For now, though, let's accept that there are related brands out there that might be of interest to your prospects. How can this help your business?
Three Ways a Brandscape Approach Improves Your Industrial Marketing
There are three clear benefits (and lots of other small ones that gradually accrue value and impact.) Those three include:
- Broader reach
- Improved content
- Increased leads and engagement
Broader Reach
This approach will broaden your reach directly (Sauce Stache has almost 1/2 million subscribers) by reaching other audiences through collaboration.

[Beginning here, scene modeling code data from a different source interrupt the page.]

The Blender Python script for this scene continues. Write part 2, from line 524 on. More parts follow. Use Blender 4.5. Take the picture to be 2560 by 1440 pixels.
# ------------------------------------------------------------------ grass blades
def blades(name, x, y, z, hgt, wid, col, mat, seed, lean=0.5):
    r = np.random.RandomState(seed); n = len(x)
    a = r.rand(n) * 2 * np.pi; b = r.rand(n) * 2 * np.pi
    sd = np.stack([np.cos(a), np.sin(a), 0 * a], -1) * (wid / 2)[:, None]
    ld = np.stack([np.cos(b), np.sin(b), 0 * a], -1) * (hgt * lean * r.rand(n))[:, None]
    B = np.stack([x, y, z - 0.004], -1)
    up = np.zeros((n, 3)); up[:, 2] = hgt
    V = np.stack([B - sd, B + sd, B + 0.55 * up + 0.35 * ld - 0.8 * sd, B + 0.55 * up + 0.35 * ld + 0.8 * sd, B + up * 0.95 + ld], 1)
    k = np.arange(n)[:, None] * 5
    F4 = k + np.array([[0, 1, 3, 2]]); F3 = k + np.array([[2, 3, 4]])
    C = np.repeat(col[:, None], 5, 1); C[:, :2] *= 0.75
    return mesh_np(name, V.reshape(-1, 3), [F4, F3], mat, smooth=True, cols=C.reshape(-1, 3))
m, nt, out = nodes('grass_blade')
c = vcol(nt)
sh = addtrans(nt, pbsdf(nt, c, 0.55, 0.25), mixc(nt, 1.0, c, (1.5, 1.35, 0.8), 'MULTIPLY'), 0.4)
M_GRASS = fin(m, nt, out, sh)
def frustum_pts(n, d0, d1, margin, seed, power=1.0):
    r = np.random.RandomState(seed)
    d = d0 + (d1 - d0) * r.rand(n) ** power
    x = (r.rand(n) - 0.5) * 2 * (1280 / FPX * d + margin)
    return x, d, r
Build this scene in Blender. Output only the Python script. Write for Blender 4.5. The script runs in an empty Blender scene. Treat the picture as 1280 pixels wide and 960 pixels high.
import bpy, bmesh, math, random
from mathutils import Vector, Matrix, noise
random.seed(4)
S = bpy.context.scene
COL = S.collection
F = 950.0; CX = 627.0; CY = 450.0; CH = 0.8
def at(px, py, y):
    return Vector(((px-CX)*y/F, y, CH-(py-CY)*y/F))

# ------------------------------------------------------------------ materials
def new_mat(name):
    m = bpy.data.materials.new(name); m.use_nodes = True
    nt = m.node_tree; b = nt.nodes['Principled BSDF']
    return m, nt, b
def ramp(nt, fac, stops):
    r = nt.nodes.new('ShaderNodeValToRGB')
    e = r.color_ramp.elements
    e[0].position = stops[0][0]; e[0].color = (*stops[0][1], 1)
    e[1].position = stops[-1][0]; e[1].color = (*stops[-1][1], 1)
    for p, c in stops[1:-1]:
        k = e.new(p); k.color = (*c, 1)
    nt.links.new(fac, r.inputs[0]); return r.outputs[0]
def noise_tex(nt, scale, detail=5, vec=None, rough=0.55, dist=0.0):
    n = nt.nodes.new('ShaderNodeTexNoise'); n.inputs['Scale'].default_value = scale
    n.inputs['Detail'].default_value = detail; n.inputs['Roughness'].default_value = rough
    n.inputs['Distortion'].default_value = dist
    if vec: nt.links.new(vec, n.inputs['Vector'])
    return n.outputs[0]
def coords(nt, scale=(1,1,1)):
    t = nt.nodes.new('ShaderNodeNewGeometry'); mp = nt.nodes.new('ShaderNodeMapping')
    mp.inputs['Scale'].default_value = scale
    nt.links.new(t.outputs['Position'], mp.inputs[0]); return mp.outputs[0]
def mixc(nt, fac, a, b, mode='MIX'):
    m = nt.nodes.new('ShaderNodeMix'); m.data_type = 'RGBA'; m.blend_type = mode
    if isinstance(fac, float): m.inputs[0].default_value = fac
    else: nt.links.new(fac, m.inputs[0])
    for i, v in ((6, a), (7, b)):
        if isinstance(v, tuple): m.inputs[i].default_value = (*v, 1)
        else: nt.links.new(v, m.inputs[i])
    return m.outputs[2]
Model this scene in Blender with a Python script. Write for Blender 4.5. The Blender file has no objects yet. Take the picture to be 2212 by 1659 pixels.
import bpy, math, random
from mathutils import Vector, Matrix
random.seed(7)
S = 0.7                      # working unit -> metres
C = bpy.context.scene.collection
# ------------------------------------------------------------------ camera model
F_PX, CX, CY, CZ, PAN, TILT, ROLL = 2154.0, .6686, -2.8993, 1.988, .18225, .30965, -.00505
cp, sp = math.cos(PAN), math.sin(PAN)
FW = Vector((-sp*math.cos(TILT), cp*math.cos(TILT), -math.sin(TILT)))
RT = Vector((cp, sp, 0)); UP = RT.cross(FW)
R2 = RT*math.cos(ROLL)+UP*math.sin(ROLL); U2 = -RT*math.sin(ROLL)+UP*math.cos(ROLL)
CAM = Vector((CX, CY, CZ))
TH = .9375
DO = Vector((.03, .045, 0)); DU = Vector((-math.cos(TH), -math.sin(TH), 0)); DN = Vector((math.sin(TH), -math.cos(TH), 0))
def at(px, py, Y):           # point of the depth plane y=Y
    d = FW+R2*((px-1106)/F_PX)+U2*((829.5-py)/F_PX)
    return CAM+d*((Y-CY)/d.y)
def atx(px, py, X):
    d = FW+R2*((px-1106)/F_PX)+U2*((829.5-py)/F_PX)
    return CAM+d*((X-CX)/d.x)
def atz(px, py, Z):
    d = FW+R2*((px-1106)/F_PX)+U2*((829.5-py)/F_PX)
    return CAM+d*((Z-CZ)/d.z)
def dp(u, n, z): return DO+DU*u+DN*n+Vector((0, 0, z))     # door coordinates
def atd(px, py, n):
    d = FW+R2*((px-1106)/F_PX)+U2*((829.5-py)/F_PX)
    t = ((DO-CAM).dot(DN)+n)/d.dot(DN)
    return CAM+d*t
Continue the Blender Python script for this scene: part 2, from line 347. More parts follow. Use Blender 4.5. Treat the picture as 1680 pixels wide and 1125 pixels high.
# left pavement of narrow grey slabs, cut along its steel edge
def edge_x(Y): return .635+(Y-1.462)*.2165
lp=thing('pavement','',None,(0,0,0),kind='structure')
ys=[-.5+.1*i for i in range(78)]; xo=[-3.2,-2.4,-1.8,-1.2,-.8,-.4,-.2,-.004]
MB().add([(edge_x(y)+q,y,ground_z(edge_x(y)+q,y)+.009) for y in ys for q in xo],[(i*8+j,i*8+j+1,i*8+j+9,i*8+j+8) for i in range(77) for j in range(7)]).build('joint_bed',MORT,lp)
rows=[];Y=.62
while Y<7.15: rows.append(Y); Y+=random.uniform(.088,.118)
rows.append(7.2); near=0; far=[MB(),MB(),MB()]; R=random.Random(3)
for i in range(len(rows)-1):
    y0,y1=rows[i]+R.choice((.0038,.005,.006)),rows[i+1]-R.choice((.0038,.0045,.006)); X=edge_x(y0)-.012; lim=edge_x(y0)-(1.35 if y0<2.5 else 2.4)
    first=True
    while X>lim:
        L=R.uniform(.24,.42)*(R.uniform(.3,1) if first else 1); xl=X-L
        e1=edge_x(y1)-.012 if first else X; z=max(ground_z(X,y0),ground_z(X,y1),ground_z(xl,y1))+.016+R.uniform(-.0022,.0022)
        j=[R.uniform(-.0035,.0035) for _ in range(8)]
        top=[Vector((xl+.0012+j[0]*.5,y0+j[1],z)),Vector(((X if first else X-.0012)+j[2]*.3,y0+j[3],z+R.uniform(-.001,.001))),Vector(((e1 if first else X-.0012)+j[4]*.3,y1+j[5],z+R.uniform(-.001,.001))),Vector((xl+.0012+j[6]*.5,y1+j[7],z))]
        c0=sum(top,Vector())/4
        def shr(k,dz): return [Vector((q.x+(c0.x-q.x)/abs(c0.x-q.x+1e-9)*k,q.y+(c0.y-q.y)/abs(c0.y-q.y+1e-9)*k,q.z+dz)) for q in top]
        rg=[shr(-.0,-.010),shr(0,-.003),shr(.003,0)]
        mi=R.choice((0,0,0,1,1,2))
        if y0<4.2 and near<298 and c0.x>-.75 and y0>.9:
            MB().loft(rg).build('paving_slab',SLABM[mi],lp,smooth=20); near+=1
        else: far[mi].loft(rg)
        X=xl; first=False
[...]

It also works indirectly by broadening the range of topics you explore that are of interest to your prospects - so you're much more likely to be on their radar more of the time as subscribers and search results.
Improved Content
Like the aphorism that we're the product of our five closest friends, it's also true that our content quality reflects the standards of those whom we emulate. Often in industrial marketing, the bar is pretty low. That can lead to unwarranted confidence and satisfaction.
When you collaborate with other brands that are content heavyweights, you'll improve your game.
Increased Leads and Engagement
Ultimately you're creating content for a variety of business reasons - not simply for the love of the craft. Those reasons normally include lead generation (SEO and conversions), market and brand awareness, sales enablement, and customer engagement/loyalty.
When you offer broader and deeper value that touches on a wide range of issues your audience worries about, you'll outperform in each of those areas compared to if you myopically focus on just your core piece.
A Management Mindset Shift
Many manufacturers undertake content marketing with some skepticism. They're used to talking mils, horsepower, pounds, and rates/minute. Content shifts (if it's to succeed) the emphasis to the buyer's perspective. It's often a challenging shift and encounters a lot of internal skepticism.
A brandscape approach will multiply that several times. It will feel foreign and scary. Many folks who have no skin in the game (to create content or to promote it) will argue vehemently against it.
For bold management with vision, however, incorporating a brandscape approach into industrial marketing offers substantial returns.